Cyclones frequently batter parts of eastern India and Bangladesh between April and December, often forcing the evacuations of tens of thousands and causing widespread damage.

Around 3,500 people were killed in 2007 when Cyclone Sidr cut a path of destruction through Bangladesh, and an estimated 10,000 died after a super cyclone like Amphan struck India's Odisha state in 1999.

Warning systems, evacuation measures, and storm shelters in both countries have been strengthened since.

SURGE AND HIGH TIDE

Surging waters broke through embankments surrounding an island in Bangladesh's Noakhali district, destroying more than 500 homes, local official Rezaul Karim said.

"We could avoid casualties as people were moved to cyclone centres earlier," Karim said.

Embankments were also breached in West Bengal's Sundarban delta, where weather authorities had said the surge whipped up by the cyclone could inundate up to 15 km inland.

The ecologically-fragile region straddling the Indian-Bangladesh border is best known for thick mangrove forests that are a critical tiger habitat, and is home to around 4 million people in India.

On the Sundarbans' Ghoramara island, resident Sanjib Sagar said several embankments surrounding settlements had been damaged, and some flooding had started.

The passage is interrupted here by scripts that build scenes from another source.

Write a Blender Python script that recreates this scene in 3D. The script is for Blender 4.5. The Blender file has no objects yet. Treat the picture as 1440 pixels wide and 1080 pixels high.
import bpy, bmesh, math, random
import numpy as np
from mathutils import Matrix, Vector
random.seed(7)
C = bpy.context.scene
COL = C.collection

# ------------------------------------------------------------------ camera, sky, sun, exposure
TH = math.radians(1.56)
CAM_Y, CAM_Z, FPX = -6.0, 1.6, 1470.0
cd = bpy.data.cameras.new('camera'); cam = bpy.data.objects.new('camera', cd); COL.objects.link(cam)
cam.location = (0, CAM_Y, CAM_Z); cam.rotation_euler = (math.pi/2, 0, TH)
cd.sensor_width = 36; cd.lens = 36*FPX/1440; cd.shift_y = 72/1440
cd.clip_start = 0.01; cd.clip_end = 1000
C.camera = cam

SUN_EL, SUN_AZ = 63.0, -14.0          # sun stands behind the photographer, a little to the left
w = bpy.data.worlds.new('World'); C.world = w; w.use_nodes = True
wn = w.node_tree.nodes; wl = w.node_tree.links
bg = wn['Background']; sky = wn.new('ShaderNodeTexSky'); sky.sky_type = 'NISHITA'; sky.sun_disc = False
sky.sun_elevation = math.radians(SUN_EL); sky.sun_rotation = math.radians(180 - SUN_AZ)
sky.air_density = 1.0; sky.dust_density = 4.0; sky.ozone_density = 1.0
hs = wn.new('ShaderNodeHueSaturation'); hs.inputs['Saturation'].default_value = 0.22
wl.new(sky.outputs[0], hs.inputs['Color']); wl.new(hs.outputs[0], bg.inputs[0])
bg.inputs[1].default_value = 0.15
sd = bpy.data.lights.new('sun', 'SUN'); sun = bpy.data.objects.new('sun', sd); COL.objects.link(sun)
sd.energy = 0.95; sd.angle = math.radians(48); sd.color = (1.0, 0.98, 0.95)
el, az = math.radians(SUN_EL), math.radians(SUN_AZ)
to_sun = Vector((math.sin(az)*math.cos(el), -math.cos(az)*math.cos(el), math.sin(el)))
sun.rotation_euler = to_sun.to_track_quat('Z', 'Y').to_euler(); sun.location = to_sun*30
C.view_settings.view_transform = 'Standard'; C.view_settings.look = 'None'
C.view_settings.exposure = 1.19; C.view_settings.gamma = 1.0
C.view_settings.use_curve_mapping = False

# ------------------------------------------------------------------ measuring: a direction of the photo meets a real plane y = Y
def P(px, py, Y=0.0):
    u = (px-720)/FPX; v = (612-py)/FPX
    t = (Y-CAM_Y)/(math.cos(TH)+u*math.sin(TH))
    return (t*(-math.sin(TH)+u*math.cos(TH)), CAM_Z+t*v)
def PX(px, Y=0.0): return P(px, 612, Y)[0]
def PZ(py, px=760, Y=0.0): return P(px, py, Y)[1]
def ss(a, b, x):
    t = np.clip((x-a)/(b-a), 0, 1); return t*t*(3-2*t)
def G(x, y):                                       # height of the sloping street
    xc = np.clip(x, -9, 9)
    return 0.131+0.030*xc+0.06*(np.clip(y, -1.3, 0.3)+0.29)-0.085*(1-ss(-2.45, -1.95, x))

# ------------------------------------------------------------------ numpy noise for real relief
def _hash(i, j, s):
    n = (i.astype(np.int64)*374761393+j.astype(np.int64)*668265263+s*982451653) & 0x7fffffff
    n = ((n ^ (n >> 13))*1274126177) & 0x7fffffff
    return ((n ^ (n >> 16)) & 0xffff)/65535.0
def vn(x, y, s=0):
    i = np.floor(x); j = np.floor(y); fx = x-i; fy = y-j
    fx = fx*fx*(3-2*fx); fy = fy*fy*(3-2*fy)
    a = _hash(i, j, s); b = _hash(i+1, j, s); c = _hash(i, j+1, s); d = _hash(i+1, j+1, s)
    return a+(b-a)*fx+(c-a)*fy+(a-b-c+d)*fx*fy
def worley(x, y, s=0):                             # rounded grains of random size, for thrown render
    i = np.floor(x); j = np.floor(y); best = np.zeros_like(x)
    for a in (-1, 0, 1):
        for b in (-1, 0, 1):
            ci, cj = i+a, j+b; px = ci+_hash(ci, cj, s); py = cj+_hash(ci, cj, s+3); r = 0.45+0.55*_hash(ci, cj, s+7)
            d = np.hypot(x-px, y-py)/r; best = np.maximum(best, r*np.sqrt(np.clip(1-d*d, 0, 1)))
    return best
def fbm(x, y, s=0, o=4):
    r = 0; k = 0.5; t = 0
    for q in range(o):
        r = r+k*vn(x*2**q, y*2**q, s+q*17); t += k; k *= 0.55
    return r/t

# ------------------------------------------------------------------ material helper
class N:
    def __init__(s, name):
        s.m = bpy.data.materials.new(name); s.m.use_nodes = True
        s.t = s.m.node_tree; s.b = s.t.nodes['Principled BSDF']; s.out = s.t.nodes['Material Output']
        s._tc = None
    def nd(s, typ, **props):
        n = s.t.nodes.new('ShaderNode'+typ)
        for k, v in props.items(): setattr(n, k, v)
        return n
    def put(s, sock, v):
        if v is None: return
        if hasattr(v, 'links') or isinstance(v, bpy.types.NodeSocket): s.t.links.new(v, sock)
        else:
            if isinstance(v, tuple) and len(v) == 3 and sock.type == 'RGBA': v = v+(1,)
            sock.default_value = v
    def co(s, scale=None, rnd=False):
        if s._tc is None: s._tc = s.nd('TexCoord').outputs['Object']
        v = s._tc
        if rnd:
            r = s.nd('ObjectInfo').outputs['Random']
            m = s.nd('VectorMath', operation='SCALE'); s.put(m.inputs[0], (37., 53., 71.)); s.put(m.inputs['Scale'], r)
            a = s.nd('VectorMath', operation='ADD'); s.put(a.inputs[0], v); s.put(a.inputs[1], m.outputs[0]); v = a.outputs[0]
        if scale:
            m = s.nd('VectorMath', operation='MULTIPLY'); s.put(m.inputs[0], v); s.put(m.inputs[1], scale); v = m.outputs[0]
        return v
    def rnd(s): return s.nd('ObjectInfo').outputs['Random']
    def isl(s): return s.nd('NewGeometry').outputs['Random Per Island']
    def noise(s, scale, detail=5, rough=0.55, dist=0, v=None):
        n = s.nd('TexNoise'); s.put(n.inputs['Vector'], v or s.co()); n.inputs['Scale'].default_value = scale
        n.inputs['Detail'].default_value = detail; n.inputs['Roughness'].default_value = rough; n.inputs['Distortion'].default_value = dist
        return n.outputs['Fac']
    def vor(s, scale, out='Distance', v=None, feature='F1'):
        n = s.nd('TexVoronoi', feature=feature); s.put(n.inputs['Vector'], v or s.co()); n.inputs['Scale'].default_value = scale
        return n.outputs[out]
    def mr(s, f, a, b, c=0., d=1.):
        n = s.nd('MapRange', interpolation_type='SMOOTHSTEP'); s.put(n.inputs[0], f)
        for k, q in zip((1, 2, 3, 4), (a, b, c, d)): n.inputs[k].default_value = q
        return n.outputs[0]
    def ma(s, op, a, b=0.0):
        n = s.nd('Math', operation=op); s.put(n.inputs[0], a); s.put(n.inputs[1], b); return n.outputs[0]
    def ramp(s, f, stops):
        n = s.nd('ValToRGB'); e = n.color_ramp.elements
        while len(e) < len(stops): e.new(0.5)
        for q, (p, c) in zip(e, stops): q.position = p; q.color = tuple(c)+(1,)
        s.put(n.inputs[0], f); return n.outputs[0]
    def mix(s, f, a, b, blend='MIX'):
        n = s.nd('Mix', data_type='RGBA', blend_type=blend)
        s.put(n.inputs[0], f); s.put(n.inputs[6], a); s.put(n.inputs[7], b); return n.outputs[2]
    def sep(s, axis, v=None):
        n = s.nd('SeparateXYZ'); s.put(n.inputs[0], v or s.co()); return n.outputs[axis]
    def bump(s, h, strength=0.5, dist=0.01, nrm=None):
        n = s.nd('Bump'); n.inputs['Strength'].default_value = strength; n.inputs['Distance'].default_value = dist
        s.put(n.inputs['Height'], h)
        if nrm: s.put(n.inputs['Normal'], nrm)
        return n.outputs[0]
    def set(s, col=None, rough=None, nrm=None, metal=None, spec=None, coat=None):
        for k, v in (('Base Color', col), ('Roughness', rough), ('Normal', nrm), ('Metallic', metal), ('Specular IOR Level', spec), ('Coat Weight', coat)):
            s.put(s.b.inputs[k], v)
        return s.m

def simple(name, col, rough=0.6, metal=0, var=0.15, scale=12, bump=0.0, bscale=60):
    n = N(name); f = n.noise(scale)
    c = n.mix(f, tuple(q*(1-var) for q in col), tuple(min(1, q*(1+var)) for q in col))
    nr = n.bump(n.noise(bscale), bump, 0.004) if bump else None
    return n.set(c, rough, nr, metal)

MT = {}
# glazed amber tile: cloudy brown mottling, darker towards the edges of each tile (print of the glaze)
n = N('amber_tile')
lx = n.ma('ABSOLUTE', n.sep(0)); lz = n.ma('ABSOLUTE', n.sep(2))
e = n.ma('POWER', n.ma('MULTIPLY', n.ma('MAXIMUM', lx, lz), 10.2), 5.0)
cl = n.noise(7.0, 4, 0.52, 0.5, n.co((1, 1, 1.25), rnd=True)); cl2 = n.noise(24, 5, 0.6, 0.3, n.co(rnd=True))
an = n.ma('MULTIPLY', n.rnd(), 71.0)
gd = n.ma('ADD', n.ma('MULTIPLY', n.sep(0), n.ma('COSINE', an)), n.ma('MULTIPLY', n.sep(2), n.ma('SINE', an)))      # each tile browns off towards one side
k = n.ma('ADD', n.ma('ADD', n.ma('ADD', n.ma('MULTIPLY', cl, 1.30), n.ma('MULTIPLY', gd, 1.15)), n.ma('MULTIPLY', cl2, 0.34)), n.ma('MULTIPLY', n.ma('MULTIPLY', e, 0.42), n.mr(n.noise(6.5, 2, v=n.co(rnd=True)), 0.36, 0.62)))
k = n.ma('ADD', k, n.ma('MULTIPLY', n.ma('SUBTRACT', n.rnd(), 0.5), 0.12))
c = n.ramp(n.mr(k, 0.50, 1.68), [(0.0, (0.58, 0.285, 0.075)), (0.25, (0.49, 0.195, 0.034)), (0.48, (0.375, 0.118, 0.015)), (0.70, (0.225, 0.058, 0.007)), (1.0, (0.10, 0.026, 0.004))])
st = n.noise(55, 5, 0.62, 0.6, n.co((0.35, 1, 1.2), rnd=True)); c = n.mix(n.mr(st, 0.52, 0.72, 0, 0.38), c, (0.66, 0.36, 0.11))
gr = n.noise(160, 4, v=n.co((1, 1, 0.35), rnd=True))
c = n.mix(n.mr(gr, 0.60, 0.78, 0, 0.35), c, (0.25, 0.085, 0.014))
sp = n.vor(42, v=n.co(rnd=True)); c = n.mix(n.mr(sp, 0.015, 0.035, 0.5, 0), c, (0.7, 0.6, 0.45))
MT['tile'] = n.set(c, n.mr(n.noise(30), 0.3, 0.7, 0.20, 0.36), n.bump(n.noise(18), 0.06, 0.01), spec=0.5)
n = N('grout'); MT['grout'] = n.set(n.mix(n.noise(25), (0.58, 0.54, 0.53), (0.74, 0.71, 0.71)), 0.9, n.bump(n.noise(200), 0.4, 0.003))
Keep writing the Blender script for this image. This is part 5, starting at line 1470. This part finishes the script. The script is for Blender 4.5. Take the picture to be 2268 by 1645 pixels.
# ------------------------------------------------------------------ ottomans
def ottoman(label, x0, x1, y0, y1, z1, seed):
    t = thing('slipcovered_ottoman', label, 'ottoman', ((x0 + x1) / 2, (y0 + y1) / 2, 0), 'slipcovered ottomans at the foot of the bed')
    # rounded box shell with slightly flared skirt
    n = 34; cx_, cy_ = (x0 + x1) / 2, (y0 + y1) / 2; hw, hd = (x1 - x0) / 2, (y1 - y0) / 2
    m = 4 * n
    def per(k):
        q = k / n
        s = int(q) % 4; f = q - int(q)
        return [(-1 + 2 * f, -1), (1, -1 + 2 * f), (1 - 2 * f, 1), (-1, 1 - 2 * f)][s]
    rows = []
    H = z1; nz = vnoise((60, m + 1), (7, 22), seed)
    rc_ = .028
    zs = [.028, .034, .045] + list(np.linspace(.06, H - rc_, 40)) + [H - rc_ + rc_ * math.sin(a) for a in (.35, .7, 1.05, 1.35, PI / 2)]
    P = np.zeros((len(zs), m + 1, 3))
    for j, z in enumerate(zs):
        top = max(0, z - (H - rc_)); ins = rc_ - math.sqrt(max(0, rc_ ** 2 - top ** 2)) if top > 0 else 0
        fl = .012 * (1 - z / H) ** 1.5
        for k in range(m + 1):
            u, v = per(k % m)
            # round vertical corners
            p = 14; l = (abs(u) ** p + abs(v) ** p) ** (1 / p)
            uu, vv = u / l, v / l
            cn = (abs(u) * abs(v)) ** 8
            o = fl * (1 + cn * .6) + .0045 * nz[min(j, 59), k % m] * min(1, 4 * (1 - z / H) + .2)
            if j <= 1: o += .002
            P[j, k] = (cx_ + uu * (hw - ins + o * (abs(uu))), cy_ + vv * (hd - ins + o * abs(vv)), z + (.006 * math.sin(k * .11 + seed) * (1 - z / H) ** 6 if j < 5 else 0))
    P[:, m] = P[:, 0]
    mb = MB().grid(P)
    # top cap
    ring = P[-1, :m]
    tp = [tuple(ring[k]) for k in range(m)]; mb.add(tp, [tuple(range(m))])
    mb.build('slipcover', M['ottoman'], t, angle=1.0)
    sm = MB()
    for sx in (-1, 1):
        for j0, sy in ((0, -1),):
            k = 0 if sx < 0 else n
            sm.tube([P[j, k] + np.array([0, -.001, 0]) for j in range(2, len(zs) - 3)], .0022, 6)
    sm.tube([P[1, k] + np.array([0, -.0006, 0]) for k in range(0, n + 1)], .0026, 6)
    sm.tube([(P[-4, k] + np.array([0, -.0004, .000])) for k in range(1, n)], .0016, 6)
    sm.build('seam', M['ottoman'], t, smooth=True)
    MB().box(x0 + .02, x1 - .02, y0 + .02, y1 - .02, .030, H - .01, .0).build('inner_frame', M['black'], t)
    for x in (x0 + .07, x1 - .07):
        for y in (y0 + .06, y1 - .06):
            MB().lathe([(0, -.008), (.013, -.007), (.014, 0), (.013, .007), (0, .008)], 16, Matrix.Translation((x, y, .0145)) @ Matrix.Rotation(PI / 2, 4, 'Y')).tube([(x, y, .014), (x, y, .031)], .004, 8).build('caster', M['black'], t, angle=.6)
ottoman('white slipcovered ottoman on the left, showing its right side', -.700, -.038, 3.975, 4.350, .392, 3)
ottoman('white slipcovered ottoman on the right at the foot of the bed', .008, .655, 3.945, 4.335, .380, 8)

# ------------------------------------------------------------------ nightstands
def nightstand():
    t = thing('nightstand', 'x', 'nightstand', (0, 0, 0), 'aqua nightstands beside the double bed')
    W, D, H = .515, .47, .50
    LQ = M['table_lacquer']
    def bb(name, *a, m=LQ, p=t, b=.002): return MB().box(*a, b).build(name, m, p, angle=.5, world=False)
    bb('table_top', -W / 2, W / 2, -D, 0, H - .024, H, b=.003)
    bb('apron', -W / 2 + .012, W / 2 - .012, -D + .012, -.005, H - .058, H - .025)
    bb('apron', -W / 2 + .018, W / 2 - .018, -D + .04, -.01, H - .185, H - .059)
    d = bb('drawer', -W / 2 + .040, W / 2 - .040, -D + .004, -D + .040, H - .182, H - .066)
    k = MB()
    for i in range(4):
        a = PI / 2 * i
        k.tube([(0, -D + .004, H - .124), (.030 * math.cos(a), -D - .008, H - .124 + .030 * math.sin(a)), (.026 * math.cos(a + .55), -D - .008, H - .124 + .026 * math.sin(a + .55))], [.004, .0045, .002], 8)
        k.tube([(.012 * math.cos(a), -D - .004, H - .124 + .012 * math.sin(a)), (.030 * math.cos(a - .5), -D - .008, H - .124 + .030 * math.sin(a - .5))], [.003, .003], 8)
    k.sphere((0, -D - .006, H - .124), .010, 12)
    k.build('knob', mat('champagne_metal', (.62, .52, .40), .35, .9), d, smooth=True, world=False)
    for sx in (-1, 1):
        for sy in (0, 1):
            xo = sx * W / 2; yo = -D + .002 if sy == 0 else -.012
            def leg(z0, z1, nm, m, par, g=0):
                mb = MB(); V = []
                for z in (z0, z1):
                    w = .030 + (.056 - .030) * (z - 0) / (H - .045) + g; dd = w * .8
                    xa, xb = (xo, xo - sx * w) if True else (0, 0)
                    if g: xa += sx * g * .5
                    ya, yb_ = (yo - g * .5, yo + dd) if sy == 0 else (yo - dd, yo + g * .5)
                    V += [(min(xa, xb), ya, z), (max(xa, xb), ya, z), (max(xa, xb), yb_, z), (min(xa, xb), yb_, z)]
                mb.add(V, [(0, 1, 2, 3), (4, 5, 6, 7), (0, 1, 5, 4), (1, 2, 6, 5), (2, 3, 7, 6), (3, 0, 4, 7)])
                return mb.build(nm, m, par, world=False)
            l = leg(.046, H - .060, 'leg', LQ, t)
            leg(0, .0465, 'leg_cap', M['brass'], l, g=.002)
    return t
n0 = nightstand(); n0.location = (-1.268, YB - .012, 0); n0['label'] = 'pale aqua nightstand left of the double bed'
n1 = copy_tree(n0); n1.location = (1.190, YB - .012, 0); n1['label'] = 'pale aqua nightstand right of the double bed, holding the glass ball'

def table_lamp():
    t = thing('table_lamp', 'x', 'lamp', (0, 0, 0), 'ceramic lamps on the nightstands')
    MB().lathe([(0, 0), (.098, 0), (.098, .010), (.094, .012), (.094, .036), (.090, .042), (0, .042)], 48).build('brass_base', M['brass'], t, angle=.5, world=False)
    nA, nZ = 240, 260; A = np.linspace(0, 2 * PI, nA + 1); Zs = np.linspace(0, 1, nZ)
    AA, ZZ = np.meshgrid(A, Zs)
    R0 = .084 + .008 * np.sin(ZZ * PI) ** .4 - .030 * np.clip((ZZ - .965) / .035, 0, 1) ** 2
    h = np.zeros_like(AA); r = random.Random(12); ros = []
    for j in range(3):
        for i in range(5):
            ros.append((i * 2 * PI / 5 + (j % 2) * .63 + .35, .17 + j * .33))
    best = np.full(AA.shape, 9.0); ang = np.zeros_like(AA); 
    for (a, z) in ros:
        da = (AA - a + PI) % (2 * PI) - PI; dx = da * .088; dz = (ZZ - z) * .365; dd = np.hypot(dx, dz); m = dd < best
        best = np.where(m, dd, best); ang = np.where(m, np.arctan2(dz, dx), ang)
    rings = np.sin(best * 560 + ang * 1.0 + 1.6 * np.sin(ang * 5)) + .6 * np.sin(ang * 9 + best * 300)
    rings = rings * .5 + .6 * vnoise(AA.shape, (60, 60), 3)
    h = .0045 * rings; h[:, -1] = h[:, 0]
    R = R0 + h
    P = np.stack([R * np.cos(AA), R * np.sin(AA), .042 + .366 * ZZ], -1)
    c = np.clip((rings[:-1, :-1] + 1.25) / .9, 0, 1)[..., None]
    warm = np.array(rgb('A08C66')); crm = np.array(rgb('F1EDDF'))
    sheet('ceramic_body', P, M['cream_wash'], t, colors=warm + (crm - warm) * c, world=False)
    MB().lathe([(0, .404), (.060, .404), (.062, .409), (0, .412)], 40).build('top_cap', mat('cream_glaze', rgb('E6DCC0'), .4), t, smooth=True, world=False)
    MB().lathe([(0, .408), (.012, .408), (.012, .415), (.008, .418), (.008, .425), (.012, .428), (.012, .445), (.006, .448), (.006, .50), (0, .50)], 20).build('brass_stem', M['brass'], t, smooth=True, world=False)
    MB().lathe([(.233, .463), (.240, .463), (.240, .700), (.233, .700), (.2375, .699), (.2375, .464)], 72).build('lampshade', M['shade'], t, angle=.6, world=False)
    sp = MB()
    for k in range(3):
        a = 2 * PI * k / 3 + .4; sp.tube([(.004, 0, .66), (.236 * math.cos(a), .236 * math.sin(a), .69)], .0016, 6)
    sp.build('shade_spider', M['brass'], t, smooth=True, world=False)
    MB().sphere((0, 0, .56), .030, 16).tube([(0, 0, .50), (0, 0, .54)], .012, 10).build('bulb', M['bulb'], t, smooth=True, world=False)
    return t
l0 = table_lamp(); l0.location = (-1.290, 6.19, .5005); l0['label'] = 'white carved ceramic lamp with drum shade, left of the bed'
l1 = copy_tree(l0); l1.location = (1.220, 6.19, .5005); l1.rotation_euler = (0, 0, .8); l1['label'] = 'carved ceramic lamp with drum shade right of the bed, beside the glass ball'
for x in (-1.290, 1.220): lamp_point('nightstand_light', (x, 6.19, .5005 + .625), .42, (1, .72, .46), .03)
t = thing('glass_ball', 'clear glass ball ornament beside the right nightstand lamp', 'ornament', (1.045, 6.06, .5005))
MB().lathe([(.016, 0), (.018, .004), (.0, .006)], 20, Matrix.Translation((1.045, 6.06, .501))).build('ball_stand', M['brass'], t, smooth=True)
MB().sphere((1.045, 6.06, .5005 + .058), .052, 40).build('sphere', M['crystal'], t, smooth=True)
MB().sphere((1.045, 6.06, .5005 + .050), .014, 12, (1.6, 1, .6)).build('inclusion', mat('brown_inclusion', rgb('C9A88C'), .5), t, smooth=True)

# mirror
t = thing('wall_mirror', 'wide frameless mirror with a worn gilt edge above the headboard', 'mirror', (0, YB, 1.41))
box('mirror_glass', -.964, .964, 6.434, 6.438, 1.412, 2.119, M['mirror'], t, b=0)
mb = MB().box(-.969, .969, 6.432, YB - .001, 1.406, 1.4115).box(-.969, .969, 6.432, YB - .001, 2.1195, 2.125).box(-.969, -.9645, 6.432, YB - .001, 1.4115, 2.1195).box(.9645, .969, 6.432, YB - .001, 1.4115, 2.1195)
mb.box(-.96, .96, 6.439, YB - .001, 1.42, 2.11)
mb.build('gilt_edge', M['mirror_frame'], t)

"A lot of houses have been damaged," he told Reuters by phone.

Anamitra Anurag Danda, a senior fellow at the Observer Research Foundation think-tank who has extensively studied the Sundarbans, said that embankments across the area may have been breached.

"The cyclone surge coincided with the new moon high tides. It is devastation in the coastal belt," he said.

In Bangladesh, standing crops could be damaged and large tracts of fertile land washed away, officials said. Farmers were being helped to move produce and hundreds of thousands of animals to higher ground.

"Fortunately, the harvesting of the rice crop has almost been completed. Still it could leave a trail of destruction," said Mizanur Rahman Khan, a senior official in the Bangladesh agriculture ministry.

Bangladeshi officials also said they had moved hundreds of Rohingya refugees from Myanmar, living on a flood-prone island in the Bay of Bengal, to shelter.